Before the Times, Krugman had been at Slate; he'd had a column in Fortune too, and before that he'd written a book called The Age of Diminished Expectations. Plus, he had a rep for being the Democratic free-trade go-to guy -- if you needed a quote, you called Krugman.

"You've been developing your brand," I say (realizing, too late, that I'm using a discredited boom word).

"My brand," he says, caustically.

I'm not surprised that Krugman resists this -- not many Princeton guys or Times guys are openly comfortable with the black arts of self-promotion and the celebrification process. (I wonder if Greenspan was once media-averse, too?) Krugman also seems to think that when I say media, I mean glamour. He doesn't go to New York or Washington parties, he protests -- or even get invited to them.

Then, too, I'll bet the gloomsters, quite in character, like to think they're on the outside looking in; whereas the boomsters definitely considered themselves the center of the universe.

"You're not talking about anything that is relevant to me," he says.

Clearly, though, I say, the boom was hot -- now the bust is hot. This, not illogically, will give him and other doomers the kind of authority and visibility that the boomers had.

He resists this point -- it's not just ingenuousness, I don't think, but also a kind of commercial contempt.

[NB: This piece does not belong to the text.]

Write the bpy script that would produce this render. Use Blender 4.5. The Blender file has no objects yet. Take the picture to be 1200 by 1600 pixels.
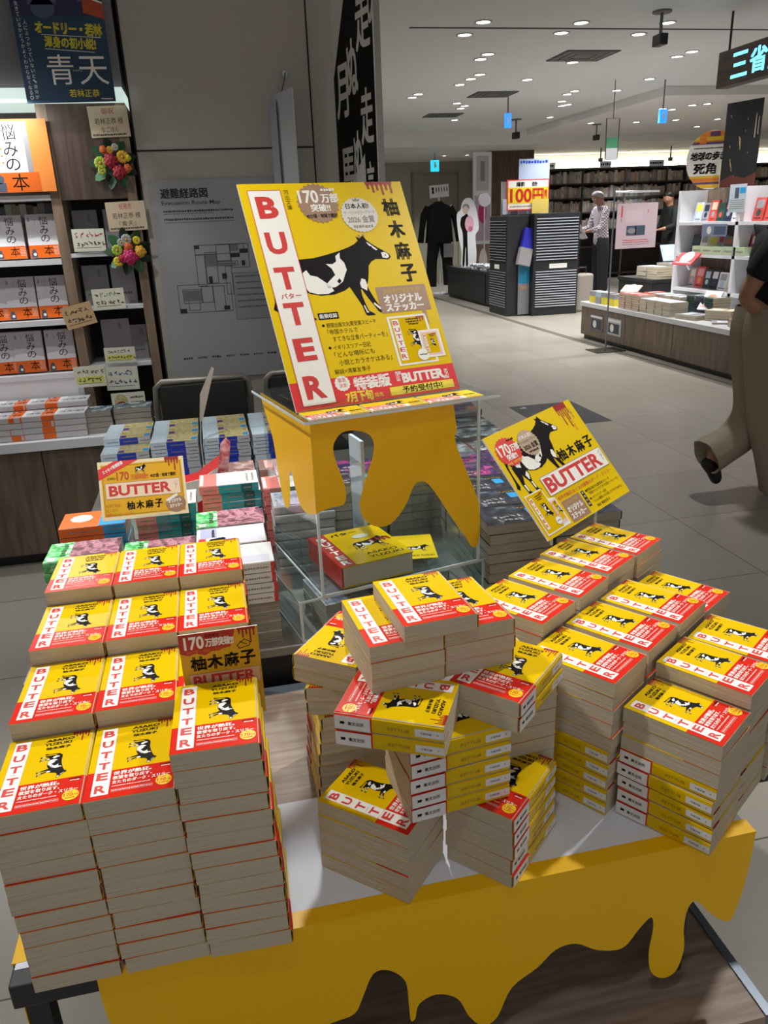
import bpy, bmesh, math, random
from mathutils import Vector, Matrix
random.seed(7)
PI = math.pi
SC = bpy.context.scene
COL = SC.collection
R = math.radians

# ------------------------------------------------------------ colour / materials
def lin(h):
    h = h.lstrip('#')
    o = []
    for i in (0, 2, 4):
        c = int(h[i:i+2], 16) / 255
        o.append(c / 12.92 if c <= 0.04045 else ((c + 0.055) / 1.055) ** 2.4)
    return tuple(o) + (1.0,)

MATS = {}
def mat(name, col='808080', rough=0.55, metal=0.0, spec=0.5, bump=0.0, bscale=200.0, emit=None, estr=1.0, coat=0.0, vary=0.0, vscale=6.0):
    if name in MATS: return MATS[name]
    m = bpy.data.materials.new(name); m.use_nodes = True
    nt = m.node_tree; b = nt.nodes['Principled BSDF']
    b.inputs['Base Color'].default_value = lin(col)
    b.inputs['Roughness'].default_value = rough
    b.inputs['Metallic'].default_value = metal
    b.inputs['Specular IOR Level'].default_value = spec
    b.inputs['Coat Weight'].default_value = coat
    if emit:
        b.inputs['Emission Color'].default_value = lin(emit); b.inputs['Emission Strength'].default_value = estr
    if bump or vary:
        tc = nt.nodes.new('ShaderNodeTexCoord')
        n = nt.nodes.new('ShaderNodeTexNoise'); n.inputs['Scale'].default_value = bscale if bump else vscale
        nt.links.new(tc.outputs['Object'], n.inputs['Vector'])
        if bump:
            bp = nt.nodes.new('ShaderNodeBump'); bp.inputs['Strength'].default_value = bump; bp.inputs['Distance'].default_value = 0.002
            nt.links.new(n.outputs['Fac'], bp.inputs['Height']); nt.links.new(bp.outputs['Normal'], b.inputs['Normal'])
        if vary:
            n2 = nt.nodes.new('ShaderNodeTexNoise'); n2.inputs['Scale'].default_value = vscale
            nt.links.new(tc.outputs['Object'], n2.inputs['Vector'])
            h = nt.nodes.new('ShaderNodeHueSaturation'); h.inputs['Color'].default_value = lin(col)
            mr = nt.nodes.new('ShaderNodeMapRange'); mr.inputs['To Min'].default_value = 1 - vary; mr.inputs['To Max'].default_value = 1 + vary
            nt.links.new(n2.outputs['Fac'], mr.inputs['Value']); nt.links.new(mr.outputs['Result'], h.inputs['Value'])
            nt.links.new(h.outputs['Color'], b.inputs['Base Color'])
    MATS[name] = m
    return m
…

Possibly it's a kind of academic-class disdain. For a second, I think of the Galbraithian hauteur, but Galbraith was a glamour-puss in his own right; Krugman, I suspect, is a puritan. (He refers to Galbraith, whose shadow falls on all media-active economists, as a people's economist rather than as a professional's economist; Galbraith, in other words, unlike Krugman, couldn't do the math.)

I try again to argue that economics has become a media discipline -- that it's not just the math you have to understand but the nature of the message (which starts to sound like one of those absolutely obvious economic formulations that they give Nobel Prizes for). You represent the message. You become the message. It's all about who's a player.

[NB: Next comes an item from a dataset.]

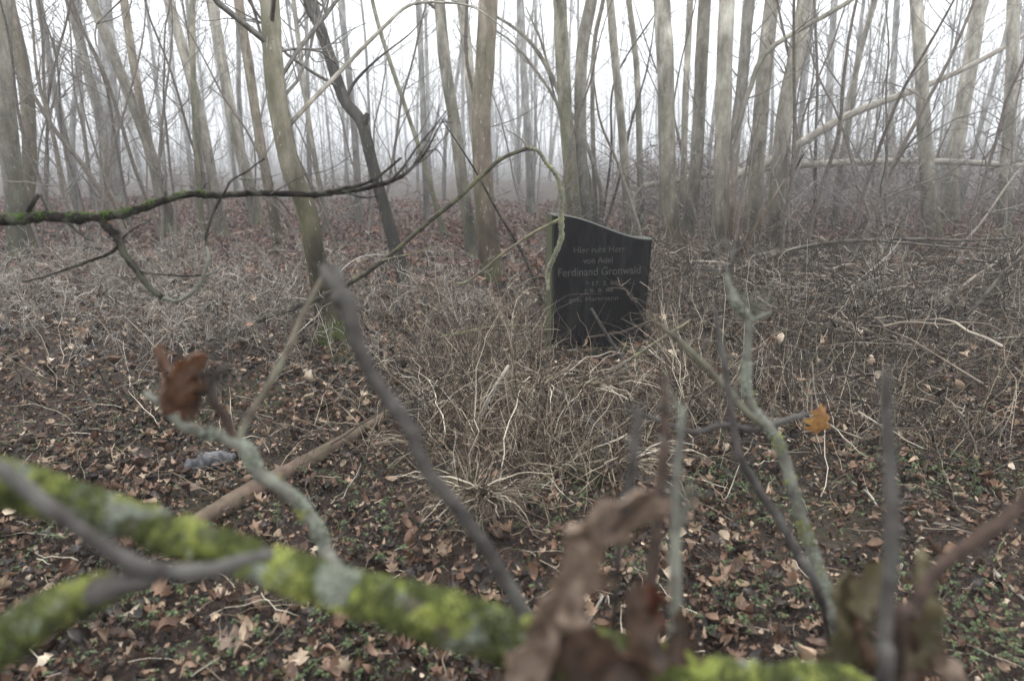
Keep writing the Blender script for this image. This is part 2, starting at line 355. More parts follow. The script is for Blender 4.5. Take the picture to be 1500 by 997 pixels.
def herb_t(seed, h=1.0, nb=7, sub=5, wild=.5, upright=.8):
    """a small many-branched dry plant, unit height; returns mesh arrays"""
    r = np.random.default_rng(seed); P = []; Rr = []; K = 5
    def line(o, d, L, rad, cur):
        pts = [o]
        for i in range(K - 1):
            d = unit(d + r.normal(0, cur, 3)); pts.append(pts[-1] + d * L / (K - 1))
        P.append(np.array(pts)); Rr.append(rad * np.linspace(1, .4, K)); return np.array(pts), d
    main, d0 = line(np.zeros(3), unit(np.array([r.normal(0, .25), r.normal(0, .25), 1])), h, .006, .13)
    for i in range(nb):
        t = r.uniform(.15, .95); o = main[int(t * (K - 1))] * (1 - 0) ; o = main[int(t * 3.99)] + (main[int(t * 3.99) + 1] - main[int(t * 3.99)]) * ((t * 3.99) % 1)
        d = unit(np.array([r.normal(0, 1), r.normal(0, 1), upright + r.normal(0, wild)]))
        b_, _ = line(o, d, h * r.uniform(.2, .5), .0066, .22)
        for j in range(sub):
            q = r.integers(1, K); d2 = unit(np.array([r.normal(0, 1), r.normal(0, 1), .5 + r.normal(0, .6)]))
            line(b_[q], d2, h * r.uniform(.08, .24), .0048, .3)
    m_ = MB(); strands(m_, np.array(P), np.array(Rr), 3)
    return np.concatenate(m_.v), np.concatenate(m_.f[4])
HT = [herb_t(i) for i in range(7)]
def stamp_many(mb, temps, x, y, s, tilt=.25, sink=0.0, wmul=None):
    k = rng.integers(0, len(temps), len(x))
    for i, (tv, tf) in enumerate(temps):
        q = k == i; n_ = int(q.sum())
        if n_: stamp(mb, tv, tf, np.stack([x[q], y[q], g(x[q], y[q]) - sink], 1), rots(rng.random(n_) * 6.3, np.abs(rng.normal(0, tilt, n_)), rng.random(n_) * 6.3), s[q])
def clump(x, y, sc=1.6, sd=0.0, lo=.12):
    v = np.array([noise.noise(Vector((a * sc, b * sc, sd))) + .5 * noise.noise(Vector((a * sc * 2.7, b * sc * 2.7, sd + 5))) for a, b in zip(x, y)])
    return np.clip(.5 + v * 1.5, lo, 1)
mb = MB(); n = 5400; x, y = wedge(n, 3.1, 9.0, 1.1); pxx, pyy = in_view_px(x, y)
dens = np.where(pxx < 480, 1.0, np.where(pxx < 800, .45, .3)) * np.clip((y - 3.5) / .9, .04, 1) * np.clip(1.25 - (y - 5.6) * .35, .22, 1) * clump(x, y) * np.where((pxx > 800) & (pxx < 960) & (y < 4.9), .08, 1)
keep = rng.random(n) < dens; x, y = x[keep], y[keep]
stamp_many(mb, HT, x, y, rng.uniform(.18, .48, len(x)), .5)
tag(mb.build('dry_herbs', M['herb']), 'grey brown dry weeds massed on the forest floor', 'weeds', kind='stuff')

BT = [herb_t(20 + i, 1.0, 9, 5, .5, .9) for i in range(6)]
TT = [herb_t(40 + i, 1.0, 8, 5, .6, .1) for i in range(6)]
# dark tangle on the right
mb = MB(); n = 1700; x, y = wedge(n, 3.2, 9.5, 1.0); pxx, pyy = in_view_px(x, y)
keep = (pxx > 950) & (rng.random(n) < np.where(pyy < 560, 1, .25) * clump(x, y, 1.3, 7)); x, y = x[keep], y[keep]
stamp_many(mb, TT + BT, x, y, rng.uniform(.25, .75, len(x)), 1.0)
n = 500; x, y = wedge(n, 2.6, 5.0); pxx, pyy = in_view_px(x, y); keep = (pxx > 560) & (pyy < 720) & ~((pxx > 790) & (pxx < 960) & (y > 3.6)); x, y = x[keep], y[keep]
stamp_many(mb, TT, x, y, rng.uniform(.15, .4, len(x)), 1.0)
def lying(mb, n, y0, y1, keepf, r0, r1, L0, L1, z0, z1):
    x, y = wedge(n, y0, y1); k_ = keepf(*in_view_px(x, y)); x, y = x[k_], y[k_]; n = len(x); K = 8
    az = rng.random(n) * 6.283; L = rng.uniform(L0, L1, n); pit = rng.normal(0, .16, n); s = np.linspace(-.5, .5, K)[None]
    zc = g(x, y) + rng.uniform(z0, z1, n)
    P = np.stack([x[:, None] + np.cos(az)[:, None] * L[:, None] * s, y[:, None] + np.sin(az)[:, None] * L[:, None] * s, zc[:, None] + (pit * L)[:, None] * s - .12 * (L[:, None] * s * 2) ** 2 * .4], -1)
    P[:, 1:] += np.cumsum(rng.normal(0, 1, (n, K - 1, 3)) * (L[:, None, None] * .016), 1); P[..., 2] = np.maximum(P[..., 2], g(P[..., 0], P[..., 1]) + .006)
    strands(mb, P, rng.uniform(r0, r1, n)[:, None] * np.linspace(1, .4, K)[None], 5)
lying(mb, 110, 3.7, 8.0, lambda a, b: (a > 1000) & (b > 340), .009, .022, .5, 1.6, .05, .38)
lying(mb, 700, 3.5, 9.5, lambda a, b: a > 980, .003, .009, .4, 1.5, .02, .42)
lying(mb, 500, 2.4, 5.0, lambda a, b: (a > 560) & (b < 740) & ~((a > 790) & (a < 960) & (b < 560)), .0018, .005, .2, .6, .02, .22)
tag(mb.build('bramble_tangle', M['darkbrush']), 'dark tangled thicket of twigs right of the gravestone', 'thicket', kind='stuff')
# brush at the feet of the trees, into the mist
mb = MB(); n = 2400; x, y = wedge(n, 9, 34, 1.0); pxx, pyy = in_view_px(x, y)
keep = rng.random(n) < np.where(pxx > 900, 1, .22) * clump(x, y, .5, 3); x, y = x[keep], y[keep]
stamp_many(mb, BT, x, y, rng.uniform(.5, 1.7, len(x)) * np.where(in_view_px(x, y)[0] > 900, 1.0, .75), .25)
tag(mb.build('brushwood', M['far_thicket']), 'grey brown brushwood at the feet of the misty trees', 'brushwood', kind='stuff')

# green ground plants
def rosette(seed):
    r = random.Random(seed); m_ = MB(); tv, tf = leaf_t(5, ovate, -.3, .4, seed)
    tv = tv + np.array([0, .5, 0]); nL = r.randint(4, 7)
    for i in range(nL):
        a = np.array([i * 6.28 / nL + r.uniform(-.4, .4)]); stamp(m_, tv, tf, np.array([[0, 0, r.uniform(.0, .5)]]), rots(a, np.array([r.uniform(.0, .5)]), a), np.array([r.uniform(.5, 1)]))
    return np.concatenate(m_.v), np.concatenate(m_.f[4])
RT_ = [rosette(i) for i in range(6)]
mb = MB()
gp = [(1430, 710, 70, .16), (1300, 690, 45, .16), (1080, 730, 60, .13), (1060, 700, 30, .1), (870, 740, 60, .12), (840, 780, 40, .1), (650, 940, 60, .12), (520, 960, 50, .12), (150, 960, 70, .14), (330, 985, 50, .12),
      (60, 820, 60, .14), (120, 780, 40, .12), (500, 760, 60, .12), (560, 800, 40, .12), (60, 620, 60, .3), (330, 610, 50, .25), (1180, 530, 40, .12), (1440, 960, 60, .10), (1400, 880, 40, .1), (470, 700, 40, .15), (1340, 560, 50, .2), (1000, 900, 40, .1), (200, 870, 50, .12), (940, 830, 40, .12), (1130, 880, 40, .12)]
for px, py, n, sp in gp:
    n = int(n * (1.9 if px > 1000 else .9))
    p = PG(px, py); x = p[0] + rng.normal(0, sp, n); y = p[1] + rng.normal(0, sp, n)
    k = rng.integers(0, 6, n)
    for i in range(6):
        q = k == i; c_ = int(q.sum())
        if c_: stamp(mb, *RT_[i], np.stack([x[q], y[q], g(x[q], y[q]) + .02 + rng.random(c_) * .03], 1), rots(rng.random(c_) * 6.3, np.abs(rng.normal(0, .3, c_)), rng.random(c_) * 6.3), rng.uniform(.008, .021, c_))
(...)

I absorb his withering annoyance and condescension.

The face of this New Economy (or New New) will be, I can see now, a bit pillish, definitely moralistic, certainly much less fun than the old New Economy.

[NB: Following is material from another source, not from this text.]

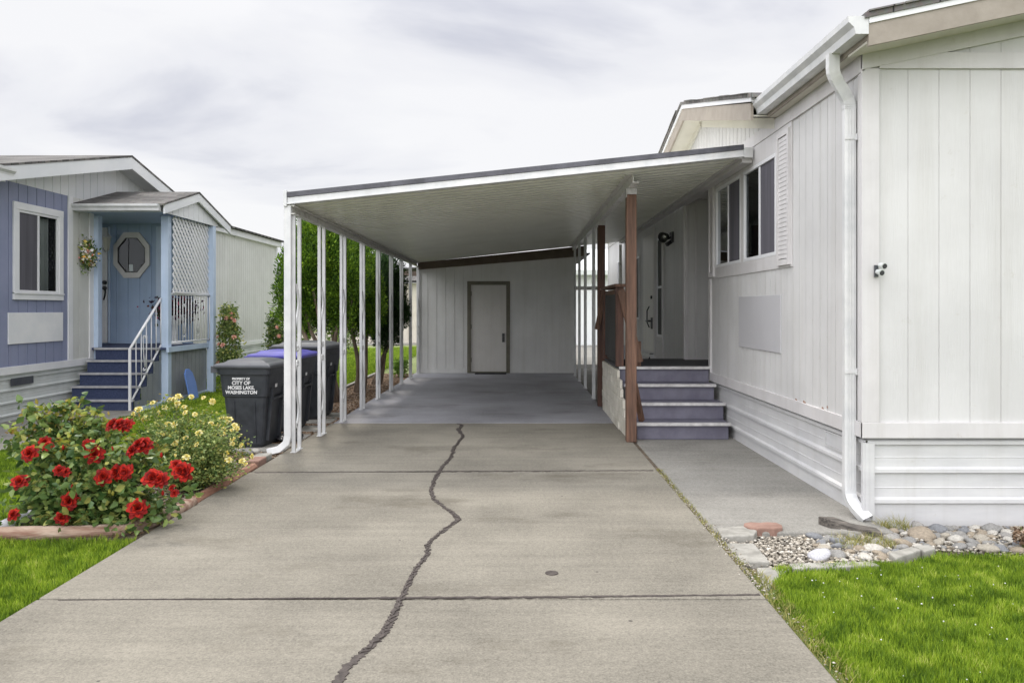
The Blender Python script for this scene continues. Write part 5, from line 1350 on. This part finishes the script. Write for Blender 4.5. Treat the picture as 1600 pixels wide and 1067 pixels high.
# ------------------------------------------------------------------ bins
def make_bin(label, H, lidm, wtop=0.56, dtop=0.60, left=None):
    root = empty('wheelie_bin', (0, 0, 0), label, 'bin', 'wheeled bins beside the carport')
    # local: handle and wheels at -X, lettering on -Y side
    wt_, dt = wtop / 2, dtop / 2; wb, db = wt_ * 0.70, dt * 0.78; h = H * 0.90
    q = MB()
    sections = [(0.0, 0.03), (0.10, 0.0), (0.60, 0.0), (0.615, 0.012), (1.0, 0.0)]
    def ring(z, off):
        f_ = z; a = wb + (wt_ - wb) * f_ + off; b_ = db + (dt - db) * f_ + off; r_ = 0.05; pts = []
        for (sx, sy, a0_) in ((1, 1, 0), (-1, 1, 90), (-1, -1, 180), (1, -1, 270)):
            for k in range(4):
                an = R(a0_ + 30 * k); pts.append((sx * (a - r_) + r_ * math.cos(an), sy * (b_ - r_) + r_ * math.sin(an), z * h + 0.02))
        return pts
    rings = [ring(0.0, -0.02), ring(0.05, 0.0), ring(0.62, 0.0), ring(0.635, 0.012), ring(0.90, 0.012), ring(0.905, 0.028), ring(1.0, 0.03)]
    for rg in rings: q.v += rg
    n = 16
    for k in range(len(rings) - 1):
        for j in range(n): q.f.append((k * n + j, k * n + (j + 1) % n, (k + 1) * n + (j + 1) % n, (k + 1) * n + j))
    q.f.append(tuple(range(n))[::-1]); q.f.append(tuple((len(rings) - 1) * n + j for j in range(n)))
    body = q.build('body', 'bin', root)
    # recessed-panel ribs on the -Y face and grab bar slots on the +X face
    q = MB()
    def face_y(z): return -(db + (dt - db) * z)
    for xx in (-0.11, 0.11):
        q.hexa([(xx - 0.008, face_y(.08) - 0.008, .08 * h), (xx + 0.008, face_y(.08) - 0.008, .08 * h), (xx + 0.008, face_y(.08) + 0.01, .08 * h), (xx - 0.008, face_y(.08) + 0.01, .08 * h),
                (xx - 0.008, face_y(.6) - 0.008, .6 * h), (xx + 0.008, face_y(.6) - 0.008, .6 * h), (xx + 0.008, face_y(.6) + 0.01, .6 * h), (xx - 0.008, face_y(.6) + 0.01, .6 * h)])
    q.build('panel_rib', 'bin', body)
    q = MB()
    def face_x(z): return wb + (wt_ - wb) * z
    for yy in (-0.15, 0.15):
        q.hexa([(face_x(.1) - 0.01, yy - 0.02, .1 * h), (face_x(.1) + 0.03, yy - 0.02, .1 * h), (face_x(.1) + 0.03, yy + 0.02, .1 * h), (face_x(.1) - 0.01, yy + 0.02, .1 * h),
                (face_x(.75) - 0.01, yy - 0.02, .75 * h), (face_x(.75) + 0.03, yy - 0.02, .75 * h), (face_x(.75) + 0.03, yy + 0.02, .75 * h), (face_x(.75) - 0.01, yy + 0.02, .75 * h)])
    q.tube([(face_x(.62) + 0.03, -0.15, .62 * h), (face_x(.62) + 0.03, 0.15, .62 * h)], 0.014, n=8)
    q.build('lift_bar', 'bin', body)
    # lid with rolled rim and raised dome
    q = MB(); zl = h + 0.022
    def lr(a, b_, z, sk=0.0):
        return [(-a, -b_, z), (a, -b_, z - sk), (a, b_, z - sk), (-a, b_, z)]
    rs = [lr(wt_ + 0.045, dt + 0.045, zl - 0.02), lr(wt_ + 0.05, dt + 0.05, zl + 0.012), lr(wt_ + 0.02, dt + 0.03, zl + 0.03), lr(wt_ - 0.03, dt - 0.03, zl + 0.038), lr(wt_ - 0.07, dt - 0.07, zl + 0.062, 0.008), lr(wt_ * 0.45, dt * 0.5, zl + 0.070, 0.0)]
    for rg in rs: q.v += rg
    for k in range(len(rs) - 1):
        for j in range(4): q.f.append((k * 4 + j, k * 4 + (j + 1) % 4, (k + 1) * 4 + (j + 1) % 4, (k + 1) * 4 + j))
    q.f.append((3, 2, 1, 0)); q.f.append(tuple(len(q.v) - 4 + j for j in range(4)))
    lid = q.build('lid', lidm, root, bevel=0.012)
    MB().tube([(-wt_ - 0.02, -dt + 0.04, zl - 0.03), (-wt_ - 0.09, -dt + 0.04, zl - 0.02), (-wt_ - 0.10, 0, zl - 0.02), (-wt_ - 0.09, dt - 0.04, zl - 0.02), (-wt_ - 0.02, dt - 0.04, zl - 0.03)], 0.018, n=8).box(-wt_ - 0.10, -wt_, -dt + 0.02, -dt + 0.07, zl - 0.07, zl + 0.0).box(-wt_ - 0.10, -wt_, dt - 0.07, dt - 0.02, zl - 0.07, zl).build('handle', lidm, root, bevel=0.005)
    for sy in (-1, 1):
        w_ = MB().lathe([(0.07, -0.025), (0.12, -0.025), (0.125, 0.0), (0.12, 0.025), (0.07, 0.025)], (-wb - 0.0, sy * (db + 0.02), 0.125), n=20, axis='Y').build('wheel', 'rubber', root)
        MB().lathe([(0.02, -0.028), (0.065, -0.02), (0.065, 0.02), (0.02, 0.028)], (-wb - 0.0, sy * (db + 0.02), 0.125), n=16, axis='Y').build('hub', 'binlid', w_)
    MB().tube([(-wb, -db, 0.125), (-wb, db, 0.125)], 0.012, n=8).build('axle', 'black', root)
    # lettering
    z = 0.90 * h
    tilt = math.atan2(dt - db, h)
    tparts = []
    for txt, sz in (('PROPERTY OF', 0.026), ('CITY OF', 0.046), ('MOSES LAKE,', 0.043), ('WASHINGTON', 0.043)):
        cu = bpy.data.curves.new('txt', 'FONT'); cu.body = txt; cu.size = sz * 1.15; cu.align_x = 'CENTER'; cu.extrude = 0.0012; cu.offset = 0.0014
        to = bpy.data.objects.new('txt', cu); COL.objects.link(to)
        z -= sz * 1.12
        zf = z / h; to.location = (-0.02, face_y(zf) - 0.020, z); to.rotation_euler = (R(90) - tilt, 0, 0)
        tparts.append(to)
    bpy.context.view_layer.update()
    dg = bpy.context.evaluated_depsgraph_get(); Vv = []; Ff = []
    for to in tparts:
        me = bpy.data.meshes.new_from_object(to.evaluated_get(dg)); i0 = len(Vv)
        Vv += [tuple(to.matrix_world @ v.co) for v in me.vertices]; Ff += [tuple(i0 + i for i in p_.vertices) for p_ in me.polygons]
        bpy.data.meshes.remove(me); bpy.data.objects.remove(to)
    me = bpy.data.meshes.new('lettering'); me.from_pydata(Vv, [], Ff); me.materials.append(M['text'])
    o = bpy.data.objects.new('lettering', me); COL.objects.link(o); o.parent = body
    # small printed number on the +X end
    q = MB()
    for k in range(3): q.hexa([(face_x(.80) + 0.028, -0.13 + k * 0.02, .76 * h), (face_x(.80) + 0.031, -0.13 + k * 0.02, .76 * h), (face_x(.80) + 0.031, -0.118 + k * 0.02, .76 * h), (face_x(.80) + 0.028, -0.118 + k * 0.02, .76 * h),
                (face_x(.84) + 0.028, -0.13 + k * 0.02, .80 * h), (face_x(.84) + 0.031, -0.13 + k * 0.02, .80 * h), (face_x(.84) + 0.031, -0.118 + k * 0.02, .80 * h), (face_x(.84) + 0.028, -0.118 + k * 0.02, .80 * h)])
    q.build('number_tag', 'text', body)
    return root
b = make_bin('black bin with grey lid nearest the yellow roses', 0.95, 'binlid', wtop=0.52); b.location = (-2.86, 8.30, -0.025); b.rotation_euler = (0, 0, R(-4))
b = make_bin('black bin with a blue lid, middle of the three', 0.99, 'bluelid', wtop=0.58); b.location = (-2.87, 9.38, -0.025); b.rotation_euler = (0, 0, R(-3))
b = make_bin('large black bin with dark lid, furthest of the three', 1.06, 'binlid', wtop=0.66, dtop=0.68); b.location = (-2.85, 10.4, -0.025); b.rotation_euler = (0, 0, R(-5))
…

He tells me how many serious papers he's written and that he's the recipient of the John Bates Clark Medal, which is, he says, the next best thing to the Nobel. "It's actually scarcer than the Nobel," he amends. Larry Summers, he adds, got it in the next go-round. The boom economy was a hyped economy, he says (which is exactly my point). Whereas he sees himself as anti-hype ("On the other hand, no one really sees himself as pro-hype," I say). So many of the people, he says, who talk about economics for the media are people just interested in the drama -- "up-and-down economics" he calls what they practice. "I don't," he says, "get my jollies out of that."